Difference between "planetary ring" and "circumstellar disk"?

Question

Related: Do/Can Ringed Stars Exist?

Is there any particular difference, in behavior or properties, between a planetary ring system and a circumstellar disk? Or is the only real difference a matter of what's in the middle?

This question came up as a matter in the related discussion, particularly because the (game-simulated) object that inspired the question is a brown dwarf - something between a star and a gas giant. What I observed in-game appeared to be more similar to the rings around Saturn, than to the description and image provided of a circumstellar disk.

So, are there properties of the rings/disks themselves which can differentiate one type from another? Or is the type of central body the only thing that defines them?

If the central body is the only factor, what should we call a ring around a brown dwarf, assuming one could exist in nature?

Answer 1

From Physics SE:

A circumstellar disk is a set of objects that orbit about a star-like object and that collectively look disk-like in some way.

From Wikipedia:

A ring system is a disc or ring orbiting an astronomical object that is composed of solid material

So, a circumstellar disk may have gas, dust, asteroids, etc., but it must orbit a star-like object. A ring system must have something solid--dust or moonlets--but it may orbit any astronomical object.

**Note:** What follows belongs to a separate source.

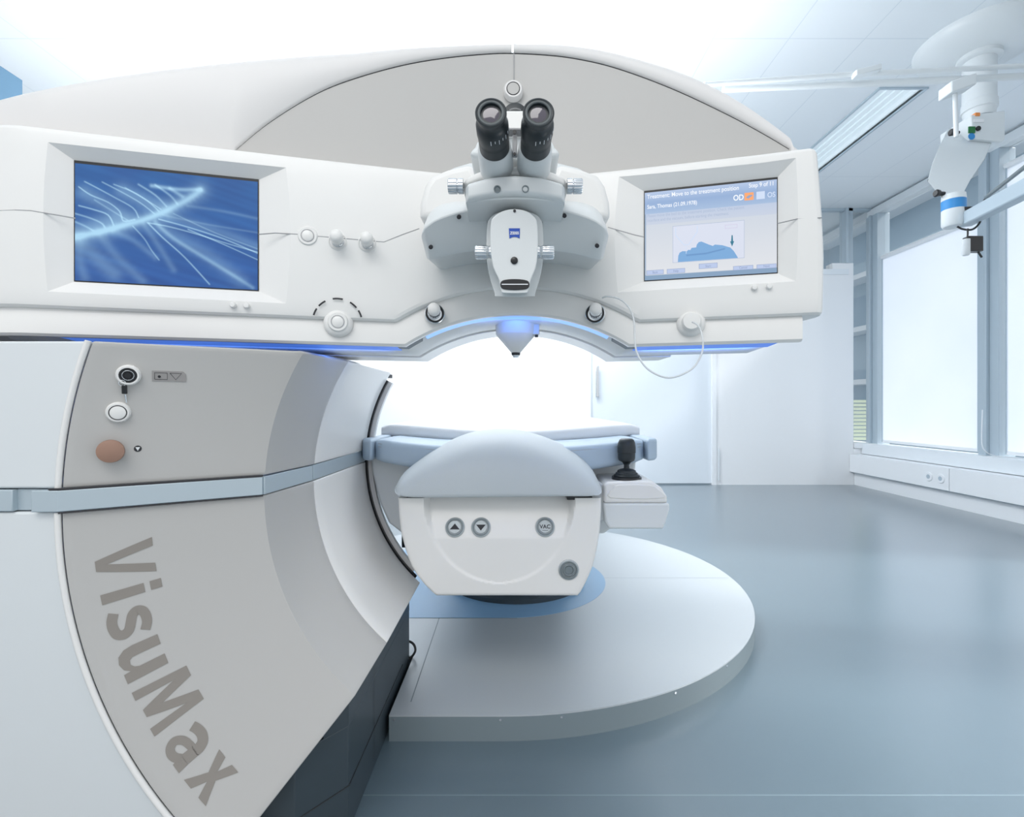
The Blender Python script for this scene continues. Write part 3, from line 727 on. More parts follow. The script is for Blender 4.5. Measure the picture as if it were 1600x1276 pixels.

Other than that, you specifically asked about a planetary ring. That would mean a ring system that specifically had a planemo as the central body.

In other words, a disk around a brown dwarf could be described as a circumstellar disk (a brown dwarf is a star-like object) or a ring system (as long as the disk contained solid material). It could not be called a planetary ring, because a brown dwarf is not a planet.

Answer 2

Besides all the obvious properties (size, distance, central body, etc.), there are a few other differences between the two.

Firstly, planetary rings usually have a clearly defined boundary. This is because rings usually have shepherd moons — small moons that orbit near the inner or outer edges of rings or within gaps in the rings. The gravity of shepherd moons maintains a sharply defined edge to the ring; material that drifts closer to the shepherd moon's orbit is either deflected back into the body of the ring, ejected from the system, or accreted onto the moon itself.

Circumstellar disc boundaries can be more complicated. Usually, planets play a similar role to shepherd moons in ring systems, so we can define an inner and outer edge for the asteroid belt. However, discs that lie beyond the planets are trickier. The Kuiper belt's outer edge is approximately 47.8 AU from the Sun, at the 1:2 resonance. However, some objects have been detected up to 55 AU from the Sun. Meanwhile, scattered disc objects have extreme orbits and the disc's outer edge is not clearly defined. Distant SDOs have been proposed as Hills cloud objects, causing a vague ambiguity between the two.

In addition, rings are much denser than circumstellar discs. As a result, collisions are relatively common between ring debris, while they are very rare in circumstellar discs.